GIVEN TASK
Quote, verbatim, all material below, without pictures.

----------

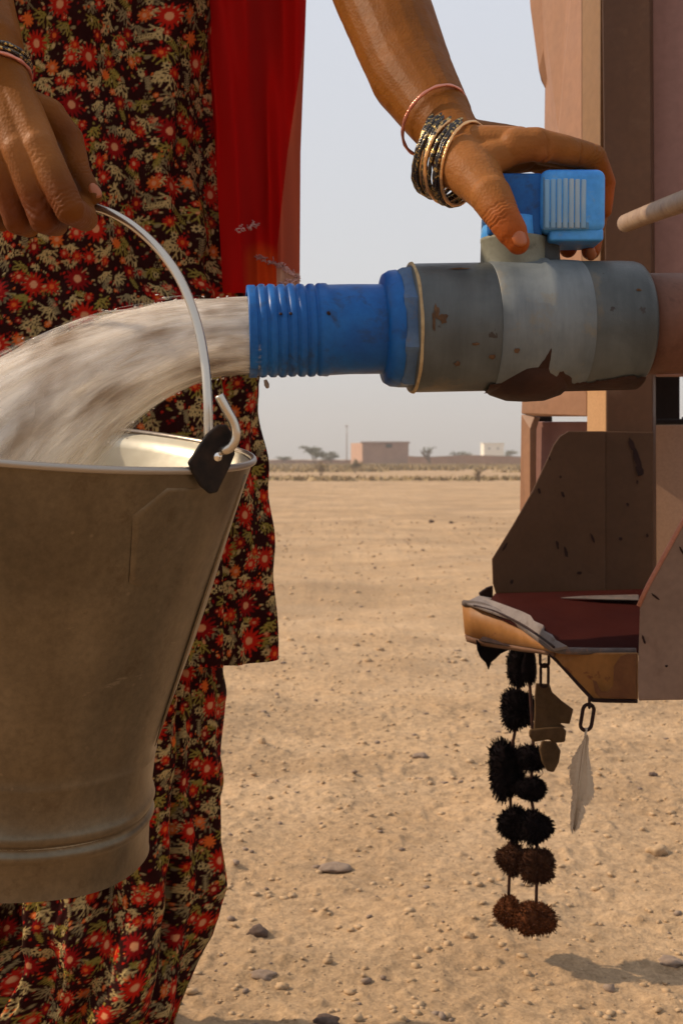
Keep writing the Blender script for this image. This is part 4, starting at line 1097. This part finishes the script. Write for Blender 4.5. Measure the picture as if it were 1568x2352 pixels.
# mud smear rising from the belly and running along the underside of the socket
def pipe_pt(X, ang, r=0.0515): # ang: 0 towards camera, + up
    side = pa.cross(Vector((0, 0, 1))).normalized()
    if side.y > 0: side = -side
    upv = side.cross(pa); upv = upv if upv.z > 0 else -upv
    return pc + pa*L(X) + (side*math.cos(ang)+upv*math.sin(ang))*r
def smear(name, pts, rr2, mat):
    rows = 10; V, Fc = [], []
    m = len(pts)
    for (X, a0, a1) in pts:
        for j in range(rows+1): V.append(pipe_pt(X, a0+(a1-a0)*j/rows, rr2 - (0.0008 if j in (0,) else 0)))
    for i in range(m-1):
        for j in range(rows): o = i*(rows+1)+j; Fc.append((o, o+rows+1, o+rows+2, o+1))
    return mesh_obj(name, V, Fc, mat, valve)
dg_ = R
rgm = random.Random(3)
pts = []
for X in range(1106, 1456, 6):
    if X < 1180: top = -64
    elif X < 1226: top = -64 + (X-1180)*0.95
    elif X < 1246: top = -20 - (X-1226)*1.0
    elif X < 1290: top = -42 - (X-1246)*0.35
    else: top = -62 - 4*math.sin(X*0.03)
    pts.append((X, R(top + rgm.uniform(-2, 2)), R(-95)))
smear('mud_smear', pts, 0.0524, M['mudstain'])
# dried clod and scuffs on the body
def scuff(X, ang, w, h, rr2, seed, mat='mudstain', parent=valve):
    rgx = random.Random(seed); n = 14; V = [pipe_pt(X, ang, rr2+0.0009)]
    for k in range(n):
        a = 2*math.pi*k/n; q_ = rgx.uniform(0.55, 1.1)
        V.append(pipe_pt(X+math.cos(a)*w*q_, ang+math.sin(a)*h*q_, rr2-0.0002))
    return V, [(0, 1+k, 1+(k+1) % n) for k in range(n)]
M['dry_dirt'] = paint('dry_dirt', (0.055, 0.028, 0.014), (0.13, 0.07, 0.035), 0.9, 120, bump=0.5)
for (X, an, w, h, sd) in ((988, 2, 13, .085, 1), (975, 8, 6, .13, 2), (1023, -38, 9, .05, 3), (1100, -32, 9, .06, 4), (1040, 55, 30, .02, 5), (1150, -26, 7, .05, 6), (1420, 25, 8, .03, 7), (1060, -20, 10, .03, 8), (968, 0, 4, .2, 9)):
    mesh_obj('dirt_scuff', *scuff(X, R(an), w, h, 0.0512 if X < 1110 or X > 1330 else 0.0524, sd), M['dry_dirt'], valve)
# drip under the spout
V, Fc = lathe_vf(P(609, 872, 0.925), Vector((0.3, 0, -1)), [(0, 0.0012), (0.004, 0.0020), (0.0065, 0.0013), (0.007, 0.0002)], 12)
mesh_obj('drip', V, Fc, M['stone_grey'], valve)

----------

SOLUTION FOR THIS TASK
Keep writing the Blender script for this image. This is part 4, starting at line 1097. This part finishes the script. Write for Blender 4.5. Measure the picture as if it were 1568x2352 pixels.
# mud smear rising from the belly and running along the underside of the socket
def pipe_pt(X, ang, r=0.0515): # ang: 0 towards camera, + up
    side = pa.cross(Vector((0, 0, 1))).normalized()
    if side.y > 0: side = -side
    upv = side.cross(pa); upv = upv if upv.z > 0 else -upv
    return pc + pa*L(X) + (side*math.cos(ang)+upv*math.sin(ang))*r
def smear(name, pts, rr2, mat):
    rows = 10; V, Fc = [], []
    m = len(pts)
    for (X, a0, a1) in pts:
        for j in range(rows+1): V.append(pipe_pt(X, a0+(a1-a0)*j/rows, rr2 - (0.0008 if j in (0,) else 0)))
    for i in range(m-1):
        for j in range(rows): o = i*(rows+1)+j; Fc.append((o, o+rows+1, o+rows+2, o+1))
    return mesh_obj(name, V, Fc, mat, valve)
dg_ = R
rgm = random.Random(3)
pts = []
for X in range(1106, 1456, 6):
    if X < 1180: top = -64
    elif X < 1226: top = -64 + (X-1180)*0.95
    elif X < 1246: top = -20 - (X-1226)*1.0
    elif X < 1290: top = -42 - (X-1246)*0.35
    else: top = -62 - 4*math.sin(X*0.03)
    pts.append((X, R(top + rgm.uniform(-2, 2)), R(-95)))
smear('mud_smear', pts, 0.0524, M['mudstain'])
# dried clod and scuffs on the body
def scuff(X, ang, w, h, rr2, seed, mat='mudstain', parent=valve):
    rgx = random.Random(seed); n = 14; V = [pipe_pt(X, ang, rr2+0.0009)]
    for k in range(n):
        a = 2*math.pi*k/n; q_ = rgx.uniform(0.55, 1.1)
        V.append(pipe_pt(X+math.cos(a)*w*q_, ang+math.sin(a)*h*q_, rr2-0.0002))
    return V, [(0, 1+k, 1+(k+1) % n) for k in range(n)]
M['dry_dirt'] = paint('dry_dirt', (0.055, 0.028, 0.014), (0.13, 0.07, 0.035), 0.9, 120, bump=0.5)
for (X, an, w, h, sd) in ((988, 2, 13, .085, 1), (975, 8, 6, .13, 2), (1023, -38, 9, .05, 3), (1100, -32, 9, .06, 4), (1040, 55, 30, .02, 5), (1150, -26, 7, .05, 6), (1420, 25, 8, .03, 7), (1060, -20, 10, .03, 8), (968, 0, 4, .2, 9)):
    mesh_obj('dirt_scuff', *scuff(X, R(an), w, h, 0.0512 if X < 1110 or X > 1330 else 0.0524, sd), M['dry_dirt'], valve)
# drip under the spout
V, Fc = lathe_vf(P(609, 872, 0.925), Vector((0.3, 0, -1)), [(0, 0.0012), (0.004, 0.0020), (0.0065, 0.0013), (0.007, 0.0002)], 12)
mesh_obj('drip', V, Fc, M['stone_grey'], valve)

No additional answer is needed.